Robinson identified household items that Louisville Public Media purchased in bulk online.  He and several JCPS music teachers then assembled the homemade instrument packs, which were distributed to classes for Semple, Layne, Breckinridge-Franklin, Zachary Taylor, Indian Trail, Kennedy Montessori and Waller-Williams elementary schools.

The music kits look significantly different from what students are used to having in music class: dowel rods wrapped with duct tape serve as rhythm sticks, and plastic stadium cups double as drums.  Plastic eggs filled with popcorn are now shakers, and sections of foam pool noodles, sliced in half, are scraped together to create long and short sounds.

Some of the items in the kits aren’t innately musical: the kits contain scarves so students can respond to the music through movement; sheet protectors and dry erase markers for reusable work sheets; and animal figurines, so students can create a story with figurines, and then create music to tell that story.

In a recent music class, students could choose what ‘instrument’ to play.  Some drummed on plastic cups with dowel rods, while others shook plastic filled eggs to a beat.

“They are really enjoying making music with all these different sounds,” Mueller said. “Definitely the different percussion is a favorite because it allows them to play along and make the music themselves, even when they don’t have the regular instruments to play on.”

“It’s actually more fun, in my opinion,” said fifth-grader Bella, as she scraped two sections of a pool noodle together.  “I never thought that you could make music with things around the house, but Ms.

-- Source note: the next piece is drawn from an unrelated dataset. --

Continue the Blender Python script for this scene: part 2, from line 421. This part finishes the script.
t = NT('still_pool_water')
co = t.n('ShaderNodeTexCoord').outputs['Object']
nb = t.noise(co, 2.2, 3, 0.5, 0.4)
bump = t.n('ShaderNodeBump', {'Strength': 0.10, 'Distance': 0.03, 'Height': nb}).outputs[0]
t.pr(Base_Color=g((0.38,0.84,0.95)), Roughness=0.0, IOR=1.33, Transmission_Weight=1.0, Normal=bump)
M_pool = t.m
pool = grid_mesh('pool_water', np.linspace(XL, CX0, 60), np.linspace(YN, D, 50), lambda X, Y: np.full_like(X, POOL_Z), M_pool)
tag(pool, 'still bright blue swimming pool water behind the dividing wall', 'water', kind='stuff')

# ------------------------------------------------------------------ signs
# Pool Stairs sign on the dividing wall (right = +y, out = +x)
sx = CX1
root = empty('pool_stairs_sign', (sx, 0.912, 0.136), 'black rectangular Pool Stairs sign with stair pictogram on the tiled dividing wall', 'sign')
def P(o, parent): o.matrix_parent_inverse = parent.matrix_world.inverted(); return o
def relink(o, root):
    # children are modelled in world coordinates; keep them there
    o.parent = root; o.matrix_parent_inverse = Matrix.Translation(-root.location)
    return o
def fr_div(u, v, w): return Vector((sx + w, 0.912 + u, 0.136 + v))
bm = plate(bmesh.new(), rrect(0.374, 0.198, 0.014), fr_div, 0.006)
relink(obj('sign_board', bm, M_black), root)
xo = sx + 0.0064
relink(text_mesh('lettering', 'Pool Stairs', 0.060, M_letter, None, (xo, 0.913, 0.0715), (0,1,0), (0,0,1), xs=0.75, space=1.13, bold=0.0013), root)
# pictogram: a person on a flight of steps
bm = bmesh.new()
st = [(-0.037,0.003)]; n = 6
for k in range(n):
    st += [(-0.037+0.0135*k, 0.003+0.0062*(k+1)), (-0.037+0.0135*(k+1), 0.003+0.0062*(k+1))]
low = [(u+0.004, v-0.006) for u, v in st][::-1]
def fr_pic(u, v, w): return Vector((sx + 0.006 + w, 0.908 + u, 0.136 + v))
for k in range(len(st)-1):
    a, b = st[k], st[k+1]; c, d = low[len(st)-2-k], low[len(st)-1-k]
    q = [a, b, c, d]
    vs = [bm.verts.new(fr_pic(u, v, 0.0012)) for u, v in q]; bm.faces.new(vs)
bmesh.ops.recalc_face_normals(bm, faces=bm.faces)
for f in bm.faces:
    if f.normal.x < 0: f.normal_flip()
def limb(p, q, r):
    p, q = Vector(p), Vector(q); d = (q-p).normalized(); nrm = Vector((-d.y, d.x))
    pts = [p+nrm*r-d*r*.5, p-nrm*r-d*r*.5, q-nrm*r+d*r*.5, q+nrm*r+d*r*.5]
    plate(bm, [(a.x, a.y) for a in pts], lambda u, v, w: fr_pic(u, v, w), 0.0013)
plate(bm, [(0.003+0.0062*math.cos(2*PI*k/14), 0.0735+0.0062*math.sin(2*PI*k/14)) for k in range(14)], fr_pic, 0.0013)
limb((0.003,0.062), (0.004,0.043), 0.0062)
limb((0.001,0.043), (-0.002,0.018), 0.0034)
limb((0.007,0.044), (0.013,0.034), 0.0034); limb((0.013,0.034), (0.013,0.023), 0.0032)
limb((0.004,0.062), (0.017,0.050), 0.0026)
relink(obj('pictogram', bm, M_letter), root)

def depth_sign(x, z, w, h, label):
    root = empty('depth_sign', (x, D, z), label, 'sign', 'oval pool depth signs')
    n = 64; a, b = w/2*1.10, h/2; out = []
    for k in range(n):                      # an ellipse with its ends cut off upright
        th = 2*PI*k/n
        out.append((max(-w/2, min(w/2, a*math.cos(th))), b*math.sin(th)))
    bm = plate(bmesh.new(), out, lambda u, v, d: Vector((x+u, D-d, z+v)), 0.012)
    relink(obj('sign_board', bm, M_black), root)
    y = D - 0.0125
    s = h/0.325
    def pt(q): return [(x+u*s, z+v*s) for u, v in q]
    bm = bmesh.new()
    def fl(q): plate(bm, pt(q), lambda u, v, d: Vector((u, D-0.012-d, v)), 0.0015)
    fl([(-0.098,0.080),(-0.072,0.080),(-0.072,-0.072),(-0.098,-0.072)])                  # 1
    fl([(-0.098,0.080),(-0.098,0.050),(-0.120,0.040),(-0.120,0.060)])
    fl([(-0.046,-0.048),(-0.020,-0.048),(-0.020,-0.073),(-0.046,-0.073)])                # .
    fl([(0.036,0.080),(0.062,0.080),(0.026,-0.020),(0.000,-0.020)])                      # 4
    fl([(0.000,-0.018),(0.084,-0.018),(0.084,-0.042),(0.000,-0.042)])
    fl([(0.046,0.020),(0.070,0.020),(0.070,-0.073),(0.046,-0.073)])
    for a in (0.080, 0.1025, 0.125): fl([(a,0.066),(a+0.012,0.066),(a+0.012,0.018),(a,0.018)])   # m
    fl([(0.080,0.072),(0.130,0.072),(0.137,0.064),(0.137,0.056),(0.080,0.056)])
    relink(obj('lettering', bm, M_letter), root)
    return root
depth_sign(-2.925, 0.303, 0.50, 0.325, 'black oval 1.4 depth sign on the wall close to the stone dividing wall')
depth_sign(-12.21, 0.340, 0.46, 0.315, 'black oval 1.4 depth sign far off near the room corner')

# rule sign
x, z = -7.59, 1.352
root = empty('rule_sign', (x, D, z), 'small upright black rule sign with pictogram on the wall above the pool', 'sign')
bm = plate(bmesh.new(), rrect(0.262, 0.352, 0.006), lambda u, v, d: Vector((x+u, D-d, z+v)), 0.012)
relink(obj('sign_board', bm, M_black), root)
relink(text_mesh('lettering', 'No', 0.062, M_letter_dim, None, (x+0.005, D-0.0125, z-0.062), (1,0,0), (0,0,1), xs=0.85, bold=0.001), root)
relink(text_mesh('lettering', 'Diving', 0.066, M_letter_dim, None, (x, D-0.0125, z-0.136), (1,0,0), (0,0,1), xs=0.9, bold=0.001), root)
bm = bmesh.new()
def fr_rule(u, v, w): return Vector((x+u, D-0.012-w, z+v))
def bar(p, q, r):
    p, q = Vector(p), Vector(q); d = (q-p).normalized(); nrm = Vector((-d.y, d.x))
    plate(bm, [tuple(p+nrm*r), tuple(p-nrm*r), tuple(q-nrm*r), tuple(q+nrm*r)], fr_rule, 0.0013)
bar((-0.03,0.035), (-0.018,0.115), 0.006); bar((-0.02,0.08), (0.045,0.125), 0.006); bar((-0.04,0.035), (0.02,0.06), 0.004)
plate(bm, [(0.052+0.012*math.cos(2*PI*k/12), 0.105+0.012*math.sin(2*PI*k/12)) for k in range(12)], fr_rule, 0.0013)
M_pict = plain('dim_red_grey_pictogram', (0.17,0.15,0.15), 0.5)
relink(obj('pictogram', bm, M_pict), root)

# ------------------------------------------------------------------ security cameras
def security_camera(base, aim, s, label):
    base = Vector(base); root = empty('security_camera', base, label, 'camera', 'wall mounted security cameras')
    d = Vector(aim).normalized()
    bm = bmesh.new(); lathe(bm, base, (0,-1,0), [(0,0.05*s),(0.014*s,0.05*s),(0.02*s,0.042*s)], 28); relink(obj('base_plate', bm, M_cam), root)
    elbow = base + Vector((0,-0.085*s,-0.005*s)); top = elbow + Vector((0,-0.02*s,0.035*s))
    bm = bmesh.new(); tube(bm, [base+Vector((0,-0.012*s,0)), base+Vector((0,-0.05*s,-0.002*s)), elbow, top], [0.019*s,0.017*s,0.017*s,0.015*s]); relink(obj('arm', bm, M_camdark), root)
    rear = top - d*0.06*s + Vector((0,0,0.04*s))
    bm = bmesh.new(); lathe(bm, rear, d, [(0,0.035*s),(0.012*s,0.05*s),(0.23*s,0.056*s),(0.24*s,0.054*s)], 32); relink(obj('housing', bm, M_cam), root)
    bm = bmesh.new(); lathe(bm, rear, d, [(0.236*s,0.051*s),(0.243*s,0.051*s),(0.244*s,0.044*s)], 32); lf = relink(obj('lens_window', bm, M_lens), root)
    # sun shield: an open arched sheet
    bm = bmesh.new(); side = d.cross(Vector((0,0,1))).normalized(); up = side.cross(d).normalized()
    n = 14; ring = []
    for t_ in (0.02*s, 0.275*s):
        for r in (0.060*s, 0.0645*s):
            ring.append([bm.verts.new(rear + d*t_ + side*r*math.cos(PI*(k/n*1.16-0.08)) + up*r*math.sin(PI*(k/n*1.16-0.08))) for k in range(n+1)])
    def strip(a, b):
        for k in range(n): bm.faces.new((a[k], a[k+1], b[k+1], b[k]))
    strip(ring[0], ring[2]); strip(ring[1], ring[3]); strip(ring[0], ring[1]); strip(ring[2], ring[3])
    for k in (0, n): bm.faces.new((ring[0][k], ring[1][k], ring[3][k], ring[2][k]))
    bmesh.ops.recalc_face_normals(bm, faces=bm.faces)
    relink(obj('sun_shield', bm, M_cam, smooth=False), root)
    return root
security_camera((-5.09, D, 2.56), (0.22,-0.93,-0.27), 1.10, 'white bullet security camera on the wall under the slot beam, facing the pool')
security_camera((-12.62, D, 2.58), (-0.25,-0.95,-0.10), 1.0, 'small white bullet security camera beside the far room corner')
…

Mueller taught us that you can make music with just about anything.”

Regardless of what tools they use to make music, students benefit from musical instruction, Robinson said.

“I always say, ‘music is the most important class,’ and I really believe that,” Robinson said. “These are experiences where students connect with a deep part of themselves and they share that with the rest of their class, and it gets to our humanity.  I don’t think any other class can do that quite the way music can.”